Jewish student bodies in all countries will be invited to run programmes and campaigns, and to urge local universities to adopt the definition of antisemitism outlined by the Berlin-based International Holocaust Remembrance Alliance.

Ms Benstein is a cosmopolitan character. An Israeli who also has British and American citizenship, she believes that juggling these identities has left her well-placed to bridge gaps between Israel and the diaspora, and to understand diaspora communities.

“My life is a series of what could be contradictions,” she says.

“I’m British and American and Israeli, I’m religious but very liberal, I love shul but sometimes it’s hard to be there as a woman.”

She thinks that these aspects of her identity help her to understand and serve Jewish students from different countries and varied religious and political backgrounds.
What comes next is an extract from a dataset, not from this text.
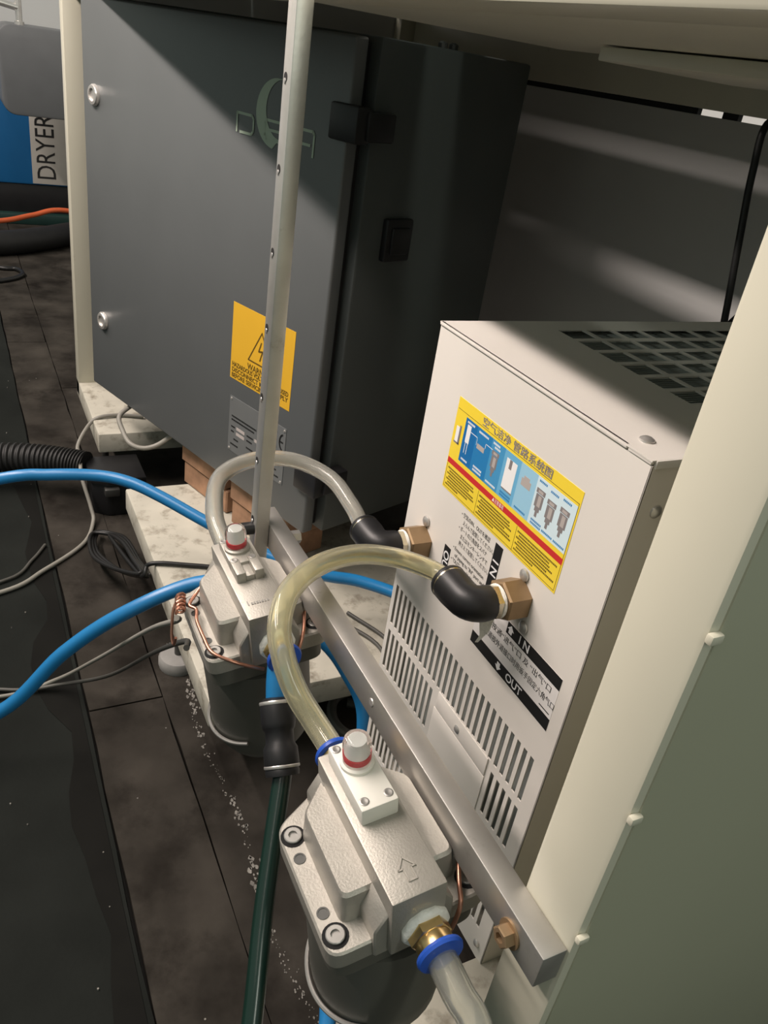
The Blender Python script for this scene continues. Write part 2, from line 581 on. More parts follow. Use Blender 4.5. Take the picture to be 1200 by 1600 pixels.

Ms Benstein grew up in Israel, initially speaking English with a British accent, just like her mother Debbie Benstein, who grew up in Golders Green and made aliyah after finishing university. Then 21 years ago, at age three, she suddenly switched accents to the US pronunciation of her father.

“My grandmother was appalled when it happened,”  she says.

But while she sounds American, her British identity is strong: “My grandmother Jenny Kestrel arrived in Britain when she was three after Kristallnacht, and Britain accepted her and welcomed her, so there’s a strong feeling in my family of gratitude to Britain.”

In London she feels comfortable “in a way I don’t in many other places.”

Her army service was British-themed, spent representing the IDF to the UK media.

When she takes the helm of WUJS in the summer, replacing another Brit, Yosef Tarshish, Ms Benstein will be hoping to confront longstanding challenges like BDS.

She also wants to innovate in newer areas, such as with the wave of people discovering they are Jewish during their student years and wanting to connect to the community.

One of her big ideas is to get Jewish student organisations in different countries to share the work they do, because they are often going back to the drawing board each time they face a challenge, even if activists elsewhere have dealt with it.

 “They run a campaign and then it just sits on a Google Drive somewhere,” she notes, explaining that she wants to create a “resource bank” for everything from Jewish history classes to ways to fight offensive resolutions.

“You already have the slogans from one place, and details of what students were saying and how they were saying it. So sharing this [experience] around makes sense, and gives us more power as a unified and amplified voice.”